注:高い成長率が見込める未上場企業などの株式を持つ創業者や出資者(ベンチャーキャピタル・投資ファンドなど)が株式を売却し、投資資金の回収および利益の獲得を行うこと。イグジットの種類としては、IPO(株式公開)、M&A、MBO(マネジメント・バイアウト)などがあげられる。
セッション登壇者(左から):松野文香ジェンダーイノベーション事業グループ長(モデレーター)、マリー・トーレス氏(Investing in Womenシニア・マネージャー)、プリヤ・サチャーディ氏(Villgro 代表 )、マット・ヴァイナー氏(Emerging Market Entrepreneurs投資マネージャー)
異なるステークホルダーとの協働
続いて、松野グループ長は、ミッシングミドルへの資金提供のギャップを埋めるには、資金提供者と投資家との協働を始めとする、異なるステークホルダーとの協働が重要であるものの、どのようにインパクトゴールをすり合わせ、協働していくのが有効かという質問を投げかけました。これに対し、3登壇者とも、投資家が資金を提供しやすくするために、リスクプロテクションの仕組みとして、ファーストロスを取る触媒的資金(キャタリティック・キャピタル)の存在の重要性を述べました。サチャーディ氏は、Impact Pioneerでは米国開発庁(USAID)と連携して、他のローカルの投資家が女性主導起業とアーリーステージ起業への投資に参加しやすくため、ファーストロスを取る仕組みを作りだしています。さらに、トーレス氏も、エンジェル投資はコストが高いと見なされており、MAINに対し、シンジケート投資の体制を導入することで、費用対効果が高くなり、他の投資家が共同投資しやすくなることを述べました。ヴァイナー氏は、ミャンマーのようなマーケットでは、自らパートナーを作り出すこと、また一番に取り組み、成功事例を示すことで、次に続くパートナーに道を示すことが重要であると述べました。
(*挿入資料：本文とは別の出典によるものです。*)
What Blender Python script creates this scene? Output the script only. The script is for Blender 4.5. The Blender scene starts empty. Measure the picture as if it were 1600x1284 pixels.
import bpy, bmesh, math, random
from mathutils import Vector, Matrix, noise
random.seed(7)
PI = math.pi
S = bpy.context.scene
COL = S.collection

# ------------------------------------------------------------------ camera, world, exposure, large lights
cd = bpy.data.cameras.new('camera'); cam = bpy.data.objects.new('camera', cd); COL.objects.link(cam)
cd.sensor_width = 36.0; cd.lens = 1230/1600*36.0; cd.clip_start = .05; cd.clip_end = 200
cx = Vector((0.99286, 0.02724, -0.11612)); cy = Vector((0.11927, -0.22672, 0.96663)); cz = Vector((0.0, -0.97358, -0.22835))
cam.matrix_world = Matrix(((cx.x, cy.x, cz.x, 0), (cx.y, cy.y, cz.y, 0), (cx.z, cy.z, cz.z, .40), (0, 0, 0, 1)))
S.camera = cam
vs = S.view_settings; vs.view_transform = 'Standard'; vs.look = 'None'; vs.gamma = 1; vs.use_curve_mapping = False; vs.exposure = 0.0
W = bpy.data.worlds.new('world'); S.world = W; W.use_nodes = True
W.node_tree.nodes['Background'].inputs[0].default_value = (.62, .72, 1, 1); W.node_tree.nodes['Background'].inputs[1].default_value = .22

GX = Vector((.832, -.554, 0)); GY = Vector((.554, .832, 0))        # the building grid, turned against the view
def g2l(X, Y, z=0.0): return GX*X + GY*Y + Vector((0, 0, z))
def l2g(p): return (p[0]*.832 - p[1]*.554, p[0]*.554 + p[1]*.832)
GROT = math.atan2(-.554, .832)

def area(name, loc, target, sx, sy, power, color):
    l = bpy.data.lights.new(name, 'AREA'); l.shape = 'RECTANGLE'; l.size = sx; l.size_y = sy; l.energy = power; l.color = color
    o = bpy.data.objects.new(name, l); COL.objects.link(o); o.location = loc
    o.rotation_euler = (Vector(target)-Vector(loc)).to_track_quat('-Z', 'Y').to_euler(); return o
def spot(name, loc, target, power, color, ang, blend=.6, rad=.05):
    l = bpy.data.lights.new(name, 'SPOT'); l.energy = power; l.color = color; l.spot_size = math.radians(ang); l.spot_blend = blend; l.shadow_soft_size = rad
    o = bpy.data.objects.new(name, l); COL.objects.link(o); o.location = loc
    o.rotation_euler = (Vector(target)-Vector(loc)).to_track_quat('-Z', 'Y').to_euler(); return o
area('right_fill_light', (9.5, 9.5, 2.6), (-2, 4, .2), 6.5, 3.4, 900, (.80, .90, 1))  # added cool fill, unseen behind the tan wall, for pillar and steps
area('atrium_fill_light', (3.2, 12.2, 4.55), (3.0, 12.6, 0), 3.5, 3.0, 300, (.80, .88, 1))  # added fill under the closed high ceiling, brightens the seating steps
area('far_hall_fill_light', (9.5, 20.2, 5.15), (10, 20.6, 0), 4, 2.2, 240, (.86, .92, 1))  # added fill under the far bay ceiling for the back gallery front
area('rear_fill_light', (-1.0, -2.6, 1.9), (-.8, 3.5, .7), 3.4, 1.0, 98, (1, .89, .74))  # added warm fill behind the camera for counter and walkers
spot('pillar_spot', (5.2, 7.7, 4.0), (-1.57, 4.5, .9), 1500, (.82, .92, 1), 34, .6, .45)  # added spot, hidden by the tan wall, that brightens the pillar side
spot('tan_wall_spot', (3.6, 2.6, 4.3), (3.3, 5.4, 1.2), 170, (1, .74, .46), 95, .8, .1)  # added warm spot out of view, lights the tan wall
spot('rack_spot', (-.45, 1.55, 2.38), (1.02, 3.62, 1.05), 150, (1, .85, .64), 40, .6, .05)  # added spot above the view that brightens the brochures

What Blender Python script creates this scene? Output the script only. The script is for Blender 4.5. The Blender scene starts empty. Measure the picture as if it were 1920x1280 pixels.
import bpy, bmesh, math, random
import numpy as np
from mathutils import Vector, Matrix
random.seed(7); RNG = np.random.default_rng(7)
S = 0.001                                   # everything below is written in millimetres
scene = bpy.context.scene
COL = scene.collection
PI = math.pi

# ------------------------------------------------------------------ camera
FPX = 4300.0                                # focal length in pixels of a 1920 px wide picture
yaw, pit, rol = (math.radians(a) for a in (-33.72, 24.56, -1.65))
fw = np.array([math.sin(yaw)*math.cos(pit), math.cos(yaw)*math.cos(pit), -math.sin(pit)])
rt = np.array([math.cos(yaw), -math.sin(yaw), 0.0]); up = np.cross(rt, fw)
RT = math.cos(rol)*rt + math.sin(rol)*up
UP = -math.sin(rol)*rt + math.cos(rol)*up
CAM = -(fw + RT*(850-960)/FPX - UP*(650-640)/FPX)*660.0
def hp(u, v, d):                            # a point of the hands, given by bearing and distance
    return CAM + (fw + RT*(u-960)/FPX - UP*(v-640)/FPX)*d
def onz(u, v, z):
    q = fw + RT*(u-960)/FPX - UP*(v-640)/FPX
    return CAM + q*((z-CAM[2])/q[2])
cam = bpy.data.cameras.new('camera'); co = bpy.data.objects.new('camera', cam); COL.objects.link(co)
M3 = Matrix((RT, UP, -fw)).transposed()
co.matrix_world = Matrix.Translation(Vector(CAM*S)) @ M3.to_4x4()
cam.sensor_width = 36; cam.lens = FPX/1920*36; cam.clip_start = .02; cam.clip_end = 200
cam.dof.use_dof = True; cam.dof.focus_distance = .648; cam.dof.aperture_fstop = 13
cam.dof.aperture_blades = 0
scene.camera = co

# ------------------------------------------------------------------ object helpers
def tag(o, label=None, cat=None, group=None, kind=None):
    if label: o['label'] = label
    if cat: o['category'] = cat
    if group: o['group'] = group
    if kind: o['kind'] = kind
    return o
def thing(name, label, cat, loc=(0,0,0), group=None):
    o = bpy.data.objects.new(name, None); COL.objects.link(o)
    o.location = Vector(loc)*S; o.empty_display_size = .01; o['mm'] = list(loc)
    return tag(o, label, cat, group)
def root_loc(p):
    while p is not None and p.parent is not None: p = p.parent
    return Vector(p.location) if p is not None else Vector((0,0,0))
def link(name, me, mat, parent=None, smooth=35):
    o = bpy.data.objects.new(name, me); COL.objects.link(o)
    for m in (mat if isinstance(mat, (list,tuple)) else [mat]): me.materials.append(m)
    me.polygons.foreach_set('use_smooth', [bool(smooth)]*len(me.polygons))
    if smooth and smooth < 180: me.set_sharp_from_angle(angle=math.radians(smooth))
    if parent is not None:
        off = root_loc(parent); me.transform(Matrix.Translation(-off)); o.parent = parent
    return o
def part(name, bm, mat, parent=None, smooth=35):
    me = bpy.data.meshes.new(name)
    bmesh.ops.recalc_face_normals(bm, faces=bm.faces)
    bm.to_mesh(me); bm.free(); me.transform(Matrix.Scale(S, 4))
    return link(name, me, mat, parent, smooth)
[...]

セッションの最後に聴衆からのQ&Aを受け付けました。社会的インパクトの測り方、新興市場における投資家のインパクト投資へ姿勢について、個人投資家のエコシステムへの巻き込み方、コミュニティへの裨益を確保しながら投資家とのコミュニケーションをいかにとるか等と言った非常に重要な質問が投げかけられ、それぞれ登壇者から回答がありました。最後に笹川平和財団・ジェンダーイノベーション事業松野グループ長による、この日のイベントの実施に際し、協力していただいた関係者、登壇者、またセッションにご参加者の皆様への謝辞とともに、イベントは幕を閉じました。
【パネルディスカッションの様子】
会場は満席となる80名以上の参加者が足を運び、本テーマに対する関心の高さが伺えました。ジェンダーイノベーション事業グループは、引き続き域内のパートナーと連携し、常に革新的な手法を模索しながら、特に女性起業家が直面する「ミッシングミドル」への資金調達ギャップの課題に取り組んでいく所存です。